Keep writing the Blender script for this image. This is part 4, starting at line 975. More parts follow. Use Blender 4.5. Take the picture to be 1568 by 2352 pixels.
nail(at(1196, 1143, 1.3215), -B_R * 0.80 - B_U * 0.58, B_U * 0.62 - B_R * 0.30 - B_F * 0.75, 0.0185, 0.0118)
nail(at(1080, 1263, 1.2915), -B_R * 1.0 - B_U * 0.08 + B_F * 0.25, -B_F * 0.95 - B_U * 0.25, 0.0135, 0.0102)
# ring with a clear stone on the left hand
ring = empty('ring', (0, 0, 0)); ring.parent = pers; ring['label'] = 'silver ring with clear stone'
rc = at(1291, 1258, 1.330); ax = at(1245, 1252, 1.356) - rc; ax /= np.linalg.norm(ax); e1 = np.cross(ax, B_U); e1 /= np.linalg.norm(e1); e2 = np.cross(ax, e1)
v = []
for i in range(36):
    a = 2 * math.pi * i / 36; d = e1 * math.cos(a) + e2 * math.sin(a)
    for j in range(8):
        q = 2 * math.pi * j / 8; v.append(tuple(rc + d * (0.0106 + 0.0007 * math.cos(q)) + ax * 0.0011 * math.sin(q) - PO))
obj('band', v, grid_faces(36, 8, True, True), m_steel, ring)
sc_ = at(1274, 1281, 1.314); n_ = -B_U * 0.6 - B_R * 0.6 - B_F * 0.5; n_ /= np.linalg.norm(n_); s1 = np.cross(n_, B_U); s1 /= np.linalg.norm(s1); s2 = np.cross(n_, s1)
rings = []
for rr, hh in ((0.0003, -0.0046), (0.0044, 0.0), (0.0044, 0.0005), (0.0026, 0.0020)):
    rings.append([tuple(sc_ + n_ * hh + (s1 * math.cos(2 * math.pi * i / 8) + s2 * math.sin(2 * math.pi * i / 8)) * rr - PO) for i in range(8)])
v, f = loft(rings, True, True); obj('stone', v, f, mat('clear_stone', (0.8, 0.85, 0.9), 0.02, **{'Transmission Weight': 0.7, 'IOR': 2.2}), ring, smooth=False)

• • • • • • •

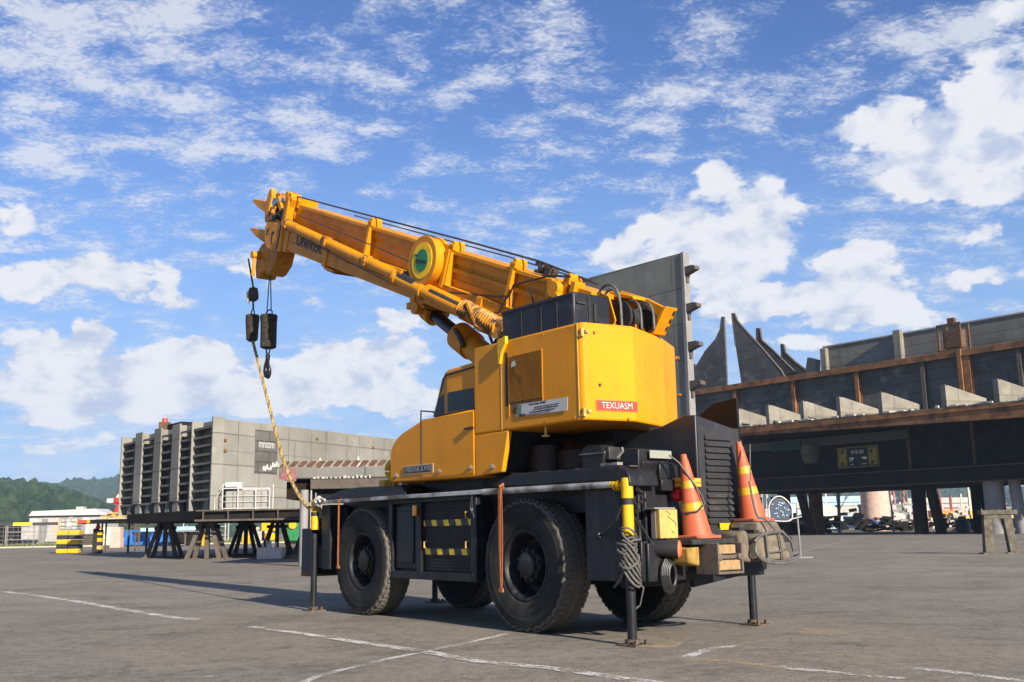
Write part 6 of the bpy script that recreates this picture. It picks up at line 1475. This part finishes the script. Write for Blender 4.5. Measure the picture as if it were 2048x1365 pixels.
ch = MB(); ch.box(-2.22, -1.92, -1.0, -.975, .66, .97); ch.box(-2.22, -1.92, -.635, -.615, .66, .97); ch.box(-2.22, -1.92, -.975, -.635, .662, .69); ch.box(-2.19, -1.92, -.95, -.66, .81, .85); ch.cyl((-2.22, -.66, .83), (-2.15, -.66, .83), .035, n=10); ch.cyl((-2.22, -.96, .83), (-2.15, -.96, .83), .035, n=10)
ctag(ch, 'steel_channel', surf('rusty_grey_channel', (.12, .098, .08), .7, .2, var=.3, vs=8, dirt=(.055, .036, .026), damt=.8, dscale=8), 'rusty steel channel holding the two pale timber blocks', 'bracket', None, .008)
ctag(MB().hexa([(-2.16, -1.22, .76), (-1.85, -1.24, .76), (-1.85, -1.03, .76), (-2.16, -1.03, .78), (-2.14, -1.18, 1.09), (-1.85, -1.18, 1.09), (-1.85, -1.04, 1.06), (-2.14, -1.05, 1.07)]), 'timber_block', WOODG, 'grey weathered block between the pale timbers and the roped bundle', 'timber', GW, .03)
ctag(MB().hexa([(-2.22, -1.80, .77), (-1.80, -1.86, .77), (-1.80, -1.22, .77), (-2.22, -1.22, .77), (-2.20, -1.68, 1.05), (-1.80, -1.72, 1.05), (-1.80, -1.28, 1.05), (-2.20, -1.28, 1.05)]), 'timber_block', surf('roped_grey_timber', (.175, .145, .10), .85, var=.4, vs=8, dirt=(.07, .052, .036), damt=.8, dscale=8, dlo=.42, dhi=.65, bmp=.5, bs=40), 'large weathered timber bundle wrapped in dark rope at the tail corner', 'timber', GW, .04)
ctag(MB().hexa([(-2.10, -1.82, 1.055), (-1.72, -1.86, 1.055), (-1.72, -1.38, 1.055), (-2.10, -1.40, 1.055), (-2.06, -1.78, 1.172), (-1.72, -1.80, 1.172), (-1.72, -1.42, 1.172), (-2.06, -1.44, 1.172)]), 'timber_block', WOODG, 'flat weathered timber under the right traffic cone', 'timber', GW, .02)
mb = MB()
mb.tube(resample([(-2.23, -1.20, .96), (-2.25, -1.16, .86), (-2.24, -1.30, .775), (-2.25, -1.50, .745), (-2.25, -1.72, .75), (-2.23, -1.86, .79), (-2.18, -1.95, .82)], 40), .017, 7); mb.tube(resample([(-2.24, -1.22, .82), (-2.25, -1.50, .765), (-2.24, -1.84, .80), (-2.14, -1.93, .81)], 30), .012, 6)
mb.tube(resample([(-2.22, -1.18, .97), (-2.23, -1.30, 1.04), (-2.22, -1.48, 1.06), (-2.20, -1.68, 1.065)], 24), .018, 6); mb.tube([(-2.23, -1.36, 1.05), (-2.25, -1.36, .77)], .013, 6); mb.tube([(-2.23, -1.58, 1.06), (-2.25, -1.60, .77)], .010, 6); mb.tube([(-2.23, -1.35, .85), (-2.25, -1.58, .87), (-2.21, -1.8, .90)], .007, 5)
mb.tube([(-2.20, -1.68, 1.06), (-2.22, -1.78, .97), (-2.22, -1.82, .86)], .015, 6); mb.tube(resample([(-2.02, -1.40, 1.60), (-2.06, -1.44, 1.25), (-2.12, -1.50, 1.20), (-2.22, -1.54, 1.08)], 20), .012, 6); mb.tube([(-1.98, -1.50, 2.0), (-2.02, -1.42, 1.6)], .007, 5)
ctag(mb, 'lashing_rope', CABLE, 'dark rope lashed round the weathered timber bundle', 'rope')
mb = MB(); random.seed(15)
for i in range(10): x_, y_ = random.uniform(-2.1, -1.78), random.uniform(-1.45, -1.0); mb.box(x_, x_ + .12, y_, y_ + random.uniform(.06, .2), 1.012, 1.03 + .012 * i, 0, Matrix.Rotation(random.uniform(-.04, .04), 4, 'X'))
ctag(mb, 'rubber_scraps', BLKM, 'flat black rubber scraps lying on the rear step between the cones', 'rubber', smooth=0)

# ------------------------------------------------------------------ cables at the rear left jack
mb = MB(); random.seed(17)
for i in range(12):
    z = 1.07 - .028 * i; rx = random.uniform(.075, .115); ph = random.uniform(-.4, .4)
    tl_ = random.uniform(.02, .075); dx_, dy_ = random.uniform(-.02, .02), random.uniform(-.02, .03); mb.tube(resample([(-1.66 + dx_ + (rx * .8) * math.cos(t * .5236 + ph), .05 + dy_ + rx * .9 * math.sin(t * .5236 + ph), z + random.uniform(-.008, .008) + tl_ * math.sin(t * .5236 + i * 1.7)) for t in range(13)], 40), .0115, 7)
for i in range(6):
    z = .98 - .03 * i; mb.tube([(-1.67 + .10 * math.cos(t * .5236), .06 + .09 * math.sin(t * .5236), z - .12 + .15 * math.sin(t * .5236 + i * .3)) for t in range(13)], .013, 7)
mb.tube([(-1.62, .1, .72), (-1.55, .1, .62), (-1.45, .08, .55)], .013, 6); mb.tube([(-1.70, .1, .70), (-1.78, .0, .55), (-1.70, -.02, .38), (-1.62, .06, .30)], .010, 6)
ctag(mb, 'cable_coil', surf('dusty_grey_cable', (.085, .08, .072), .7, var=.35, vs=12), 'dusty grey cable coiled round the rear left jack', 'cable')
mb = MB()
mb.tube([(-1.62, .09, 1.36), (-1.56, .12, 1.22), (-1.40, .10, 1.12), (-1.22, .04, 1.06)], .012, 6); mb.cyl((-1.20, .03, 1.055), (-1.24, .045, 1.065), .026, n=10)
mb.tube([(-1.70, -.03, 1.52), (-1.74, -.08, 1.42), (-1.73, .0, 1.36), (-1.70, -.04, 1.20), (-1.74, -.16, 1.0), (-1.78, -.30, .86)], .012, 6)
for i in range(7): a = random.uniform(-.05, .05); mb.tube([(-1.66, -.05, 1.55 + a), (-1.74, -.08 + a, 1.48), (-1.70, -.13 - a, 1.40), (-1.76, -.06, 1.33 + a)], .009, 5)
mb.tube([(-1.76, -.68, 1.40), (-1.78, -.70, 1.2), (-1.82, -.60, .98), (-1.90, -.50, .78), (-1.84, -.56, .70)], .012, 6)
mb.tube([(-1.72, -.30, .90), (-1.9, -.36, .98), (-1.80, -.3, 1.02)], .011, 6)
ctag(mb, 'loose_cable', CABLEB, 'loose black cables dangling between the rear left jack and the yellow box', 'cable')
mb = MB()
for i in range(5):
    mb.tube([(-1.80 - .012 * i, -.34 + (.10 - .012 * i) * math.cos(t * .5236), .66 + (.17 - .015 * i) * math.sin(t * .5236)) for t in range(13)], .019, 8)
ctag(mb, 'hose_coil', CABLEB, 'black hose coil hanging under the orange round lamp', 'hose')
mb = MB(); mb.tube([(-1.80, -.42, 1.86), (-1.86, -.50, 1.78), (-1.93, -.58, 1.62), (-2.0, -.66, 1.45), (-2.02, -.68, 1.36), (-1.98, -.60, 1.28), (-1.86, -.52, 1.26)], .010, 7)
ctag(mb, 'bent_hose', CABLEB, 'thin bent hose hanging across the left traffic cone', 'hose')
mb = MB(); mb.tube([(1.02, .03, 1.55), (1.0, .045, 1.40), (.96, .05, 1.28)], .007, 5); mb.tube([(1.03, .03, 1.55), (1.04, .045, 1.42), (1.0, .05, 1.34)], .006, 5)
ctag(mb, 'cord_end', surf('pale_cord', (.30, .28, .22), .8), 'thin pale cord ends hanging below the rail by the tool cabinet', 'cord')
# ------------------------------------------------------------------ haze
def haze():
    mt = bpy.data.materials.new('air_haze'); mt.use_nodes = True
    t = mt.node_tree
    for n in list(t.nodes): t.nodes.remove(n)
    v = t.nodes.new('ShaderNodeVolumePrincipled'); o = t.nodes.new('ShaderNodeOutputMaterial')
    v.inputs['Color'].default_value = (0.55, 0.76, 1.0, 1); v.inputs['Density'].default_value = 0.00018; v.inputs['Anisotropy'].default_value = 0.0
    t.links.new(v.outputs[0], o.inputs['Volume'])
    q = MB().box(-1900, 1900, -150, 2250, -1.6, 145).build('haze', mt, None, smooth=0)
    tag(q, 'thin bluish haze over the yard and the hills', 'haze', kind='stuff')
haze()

• • • • • • •

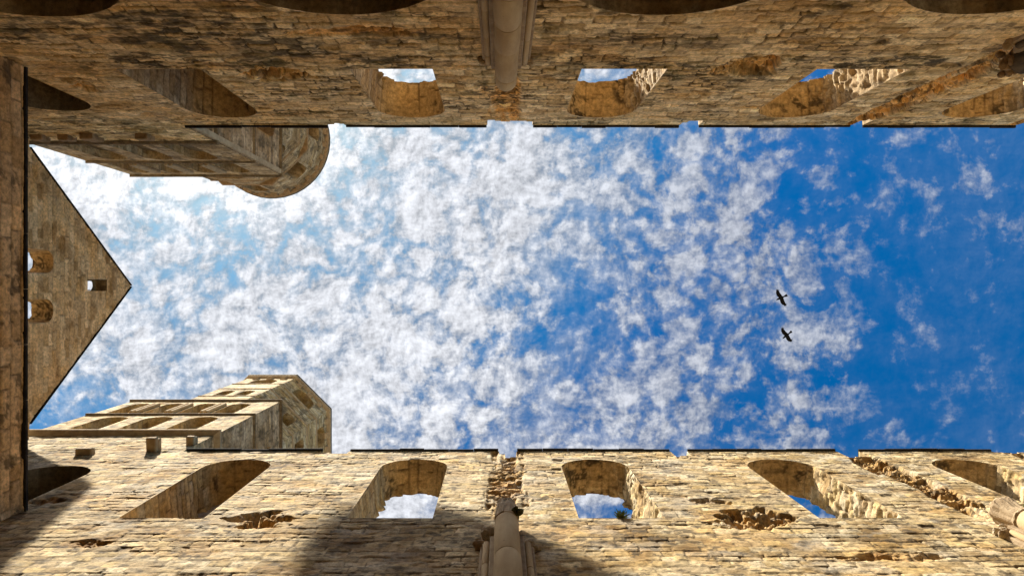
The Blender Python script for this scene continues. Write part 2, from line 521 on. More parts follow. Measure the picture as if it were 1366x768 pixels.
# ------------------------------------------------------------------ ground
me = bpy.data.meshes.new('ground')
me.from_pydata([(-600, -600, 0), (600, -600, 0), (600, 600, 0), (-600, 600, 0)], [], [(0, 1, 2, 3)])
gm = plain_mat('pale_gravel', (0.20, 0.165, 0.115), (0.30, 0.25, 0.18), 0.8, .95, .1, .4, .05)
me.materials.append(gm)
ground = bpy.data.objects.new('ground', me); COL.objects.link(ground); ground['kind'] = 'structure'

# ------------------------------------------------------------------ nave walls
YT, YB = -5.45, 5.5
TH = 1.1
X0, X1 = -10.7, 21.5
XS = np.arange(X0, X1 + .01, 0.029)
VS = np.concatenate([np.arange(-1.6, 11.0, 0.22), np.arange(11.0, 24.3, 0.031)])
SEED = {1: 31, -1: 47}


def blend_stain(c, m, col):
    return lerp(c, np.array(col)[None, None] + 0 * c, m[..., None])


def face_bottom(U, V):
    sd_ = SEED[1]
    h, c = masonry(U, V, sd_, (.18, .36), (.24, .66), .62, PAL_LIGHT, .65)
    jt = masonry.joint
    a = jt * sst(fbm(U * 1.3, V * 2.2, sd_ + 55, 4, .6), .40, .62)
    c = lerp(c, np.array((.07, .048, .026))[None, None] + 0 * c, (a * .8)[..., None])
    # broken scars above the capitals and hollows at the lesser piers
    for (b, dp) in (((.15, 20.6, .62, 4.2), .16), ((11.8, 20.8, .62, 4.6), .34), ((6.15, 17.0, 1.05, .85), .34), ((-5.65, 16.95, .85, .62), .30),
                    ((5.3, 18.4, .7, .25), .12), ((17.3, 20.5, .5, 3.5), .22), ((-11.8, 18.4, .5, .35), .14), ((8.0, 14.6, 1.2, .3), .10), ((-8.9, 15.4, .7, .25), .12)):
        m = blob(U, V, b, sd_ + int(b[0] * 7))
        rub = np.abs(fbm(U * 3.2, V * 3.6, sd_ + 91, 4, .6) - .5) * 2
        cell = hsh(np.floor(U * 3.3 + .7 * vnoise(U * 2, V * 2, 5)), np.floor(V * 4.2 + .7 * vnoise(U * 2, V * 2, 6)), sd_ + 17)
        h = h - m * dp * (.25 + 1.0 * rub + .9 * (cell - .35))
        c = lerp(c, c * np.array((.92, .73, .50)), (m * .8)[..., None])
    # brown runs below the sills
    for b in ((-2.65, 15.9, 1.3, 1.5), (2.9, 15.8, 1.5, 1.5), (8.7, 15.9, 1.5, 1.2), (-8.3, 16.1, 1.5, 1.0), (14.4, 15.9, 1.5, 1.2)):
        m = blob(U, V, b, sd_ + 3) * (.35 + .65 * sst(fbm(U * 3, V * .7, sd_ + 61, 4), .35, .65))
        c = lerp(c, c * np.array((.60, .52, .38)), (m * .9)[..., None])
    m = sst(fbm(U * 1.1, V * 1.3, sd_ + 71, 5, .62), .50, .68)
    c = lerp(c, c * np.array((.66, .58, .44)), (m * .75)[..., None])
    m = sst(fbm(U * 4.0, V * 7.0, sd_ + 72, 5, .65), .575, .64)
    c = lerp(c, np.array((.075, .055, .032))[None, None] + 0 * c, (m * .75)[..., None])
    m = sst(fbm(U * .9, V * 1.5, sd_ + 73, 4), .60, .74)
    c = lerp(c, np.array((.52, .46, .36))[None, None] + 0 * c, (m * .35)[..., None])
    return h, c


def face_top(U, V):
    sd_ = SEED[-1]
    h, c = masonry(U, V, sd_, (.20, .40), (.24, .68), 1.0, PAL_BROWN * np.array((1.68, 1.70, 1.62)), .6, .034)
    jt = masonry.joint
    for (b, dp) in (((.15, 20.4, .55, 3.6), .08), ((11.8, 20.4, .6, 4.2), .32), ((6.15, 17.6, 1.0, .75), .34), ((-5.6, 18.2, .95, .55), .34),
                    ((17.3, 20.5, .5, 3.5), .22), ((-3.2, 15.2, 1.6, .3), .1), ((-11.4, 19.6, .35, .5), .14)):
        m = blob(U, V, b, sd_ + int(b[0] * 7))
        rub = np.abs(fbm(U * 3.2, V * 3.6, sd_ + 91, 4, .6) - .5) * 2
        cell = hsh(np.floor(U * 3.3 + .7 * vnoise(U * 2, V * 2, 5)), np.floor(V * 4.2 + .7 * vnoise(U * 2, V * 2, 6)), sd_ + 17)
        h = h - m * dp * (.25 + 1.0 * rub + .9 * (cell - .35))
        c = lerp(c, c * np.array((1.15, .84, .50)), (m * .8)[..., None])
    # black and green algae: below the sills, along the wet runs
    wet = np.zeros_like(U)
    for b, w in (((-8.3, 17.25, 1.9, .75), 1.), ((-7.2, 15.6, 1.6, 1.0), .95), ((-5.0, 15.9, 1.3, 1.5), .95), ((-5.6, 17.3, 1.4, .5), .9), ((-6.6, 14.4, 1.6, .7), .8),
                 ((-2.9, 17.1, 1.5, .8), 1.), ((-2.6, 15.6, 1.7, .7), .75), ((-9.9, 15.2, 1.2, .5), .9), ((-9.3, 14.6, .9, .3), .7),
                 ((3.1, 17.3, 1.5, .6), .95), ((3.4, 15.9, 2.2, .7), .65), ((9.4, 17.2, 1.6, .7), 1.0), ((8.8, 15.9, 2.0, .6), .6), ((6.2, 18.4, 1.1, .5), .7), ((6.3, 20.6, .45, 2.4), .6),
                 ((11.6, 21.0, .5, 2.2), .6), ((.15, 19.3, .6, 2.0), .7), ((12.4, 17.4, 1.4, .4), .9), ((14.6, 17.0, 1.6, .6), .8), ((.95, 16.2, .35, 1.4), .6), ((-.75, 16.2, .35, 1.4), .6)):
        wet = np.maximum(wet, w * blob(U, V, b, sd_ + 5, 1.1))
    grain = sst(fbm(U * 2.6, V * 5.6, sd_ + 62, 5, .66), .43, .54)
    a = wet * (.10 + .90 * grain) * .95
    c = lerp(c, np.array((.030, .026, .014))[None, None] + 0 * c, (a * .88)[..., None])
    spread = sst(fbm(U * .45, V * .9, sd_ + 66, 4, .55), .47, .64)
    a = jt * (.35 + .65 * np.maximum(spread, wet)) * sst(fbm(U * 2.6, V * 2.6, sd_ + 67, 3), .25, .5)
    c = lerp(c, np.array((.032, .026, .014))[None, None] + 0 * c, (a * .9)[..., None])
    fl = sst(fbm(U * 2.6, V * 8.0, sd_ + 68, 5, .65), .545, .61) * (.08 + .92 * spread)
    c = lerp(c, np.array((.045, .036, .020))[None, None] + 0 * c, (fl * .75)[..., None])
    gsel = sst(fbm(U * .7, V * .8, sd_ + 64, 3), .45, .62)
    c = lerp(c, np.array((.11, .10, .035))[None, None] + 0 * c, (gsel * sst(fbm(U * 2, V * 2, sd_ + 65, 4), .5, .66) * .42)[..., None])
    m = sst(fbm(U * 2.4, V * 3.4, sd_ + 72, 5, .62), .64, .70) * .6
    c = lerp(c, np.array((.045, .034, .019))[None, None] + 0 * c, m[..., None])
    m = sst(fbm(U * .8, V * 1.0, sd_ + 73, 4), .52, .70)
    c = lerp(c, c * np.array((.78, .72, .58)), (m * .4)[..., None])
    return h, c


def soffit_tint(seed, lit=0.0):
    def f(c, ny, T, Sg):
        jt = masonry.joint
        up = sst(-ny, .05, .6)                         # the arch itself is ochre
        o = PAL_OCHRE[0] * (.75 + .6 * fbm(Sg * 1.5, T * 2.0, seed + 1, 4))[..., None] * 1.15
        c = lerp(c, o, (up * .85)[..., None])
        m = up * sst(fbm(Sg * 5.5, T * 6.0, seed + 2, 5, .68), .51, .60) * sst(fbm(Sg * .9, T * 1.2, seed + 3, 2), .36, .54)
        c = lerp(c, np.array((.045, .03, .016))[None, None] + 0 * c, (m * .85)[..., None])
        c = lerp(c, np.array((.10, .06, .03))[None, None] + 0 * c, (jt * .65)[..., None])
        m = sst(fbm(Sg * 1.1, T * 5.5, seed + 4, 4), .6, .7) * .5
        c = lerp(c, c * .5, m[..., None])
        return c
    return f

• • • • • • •

> **Task**: Starting at the line that contains "Keep writing the" and ending at the line that contains "v, f = loft(rings, True, True);", retype each line exactly; omit everything outside that range.

> **Task response**:
Keep writing the Blender script for this image. This is part 4, starting at line 975. More parts follow. Use Blender 4.5. Take the picture to be 1568 by 2352 pixels.
nail(at(1196, 1143, 1.3215), -B_R * 0.80 - B_U * 0.58, B_U * 0.62 - B_R * 0.30 - B_F * 0.75, 0.0185, 0.0118)
nail(at(1080, 1263, 1.2915), -B_R * 1.0 - B_U * 0.08 + B_F * 0.25, -B_F * 0.95 - B_U * 0.25, 0.0135, 0.0102)
# ring with a clear stone on the left hand
ring = empty('ring', (0, 0, 0)); ring.parent = pers; ring['label'] = 'silver ring with clear stone'
rc = at(1291, 1258, 1.330); ax = at(1245, 1252, 1.356) - rc; ax /= np.linalg.norm(ax); e1 = np.cross(ax, B_U); e1 /= np.linalg.norm(e1); e2 = np.cross(ax, e1)
v = []
for i in range(36):
    a = 2 * math.pi * i / 36; d = e1 * math.cos(a) + e2 * math.sin(a)
    for j in range(8):
        q = 2 * math.pi * j / 8; v.append(tuple(rc + d * (0.0106 + 0.0007 * math.cos(q)) + ax * 0.0011 * math.sin(q) - PO))
obj('band', v, grid_faces(36, 8, True, True), m_steel, ring)
sc_ = at(1274, 1281, 1.314); n_ = -B_U * 0.6 - B_R * 0.6 - B_F * 0.5; n_ /= np.linalg.norm(n_); s1 = np.cross(n_, B_U); s1 /= np.linalg.norm(s1); s2 = np.cross(n_, s1)
rings = []
for rr, hh in ((0.0003, -0.0046), (0.0044, 0.0), (0.0044, 0.0005), (0.0026, 0.0020)):
    rings.append([tuple(sc_ + n_ * hh + (s1 * math.cos(2 * math.pi * i / 8) + s2 * math.sin(2 * math.pi * i / 8)) * rr - PO) for i in range(8)])
v, f = loft(rings, True, True); obj('stone', v, f, mat('clear_stone', (0.8, 0.85, 0.9), 0.02, **{'Transmission Weight': 0.7, 'IOR': 2.2}), ring, smooth=False)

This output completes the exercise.